情報管理システムの導入で業務プロセスを改善

神奈川県で食品工場の環境清浄サービスを提供するSOCSマネジメントシステムズは、食品安全マネジメントシステムに関する国際規格「ISO22000」の認証を取得。高い安全基準を設けるグローバル企業も含む顧客に高品質なサービスを提供するため、情報管理システムを導入しました。

システムでは、社内だけではなく、食品工場の顧客も作業状況を閲覧可能。作業工程や結果を可視化することで、作業員の意識向上や、顧客からの指摘や要望に応じた業務改善が可能になりました。また、勤怠管理のクラウド化や、現場のあるエリアにサテライトオフィスを設置するなど、ICT活用による働き方の変革も実施。Web会議システムやコミュニケーションツールを活用して現場と連携をとっています。

店舗のDXで現場の業務効率化を実現

通信建設業を展開する東京都の株式会社ミライト・ワンは、2030年に向けた新たな事業ビジョン「MIRAIT ONE Group Vision 2030」を策定。事業変革の柱のひとつとして「データインサイトマネジメント」を掲げ、全業務を変革するためのデータ活用を基盤としたDXを推進しています。
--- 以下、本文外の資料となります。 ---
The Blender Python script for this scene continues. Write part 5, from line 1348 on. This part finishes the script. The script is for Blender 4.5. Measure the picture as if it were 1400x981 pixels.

通信建設の分野で推進する環境社会・ICTソリューション事業に加えて、グリーン発電参入や、DX関連の新事業を展開。また、水道管ビジネスにおけるAIを活用した水道管劣化予測や、クラウド施工管理サービスも提供しています。電子棚札にEC連動とスマホ活用を組み合わせた店舗DXなど、現場の各業務で、データを活用した課題解決や業務効率化を実現しています。

独自のDX人材育成プログラムでDX推進基盤を強化

アスクル株式会社は、2025年までの中期経営計画の最重要戦略としてプラットフォーム改革を掲げ、バリューチェーンのDXを推進しています。商品開発、商品情報登録から発注、入荷、保管、販売、出荷、配送までの一連の流れを、ビッグデータ・AIやロボティクスを活用してプロセスを革新。物流現場の人手不足や、物流・配送費高騰などの課題解決を進めています。

また、独自の研修プログラム「ASKUL DX ACADEMY」を立ち上げてDX人材を育成。全社員対象の基礎的技術を学ぶプログラムや、データサイエンティストやエンジニア向けの高度専門知識を学ぶカリキュラムなどを展開し、人材面でもDX推進基盤を強化しています。

事例を参考にDX不安を克服しよう!

DXに対する不安の主な原因は、DXの効果等に関する現場とのコミュニケーション不足です。目的や働き方やビジネスに与えるメリットを正しく伝えることで、現場にもDX推進の意識が浸透します。成功企業の事例も参考にしながら、DX不安を解消し、ビジネスや働き方の変革へと舵を切りましょう!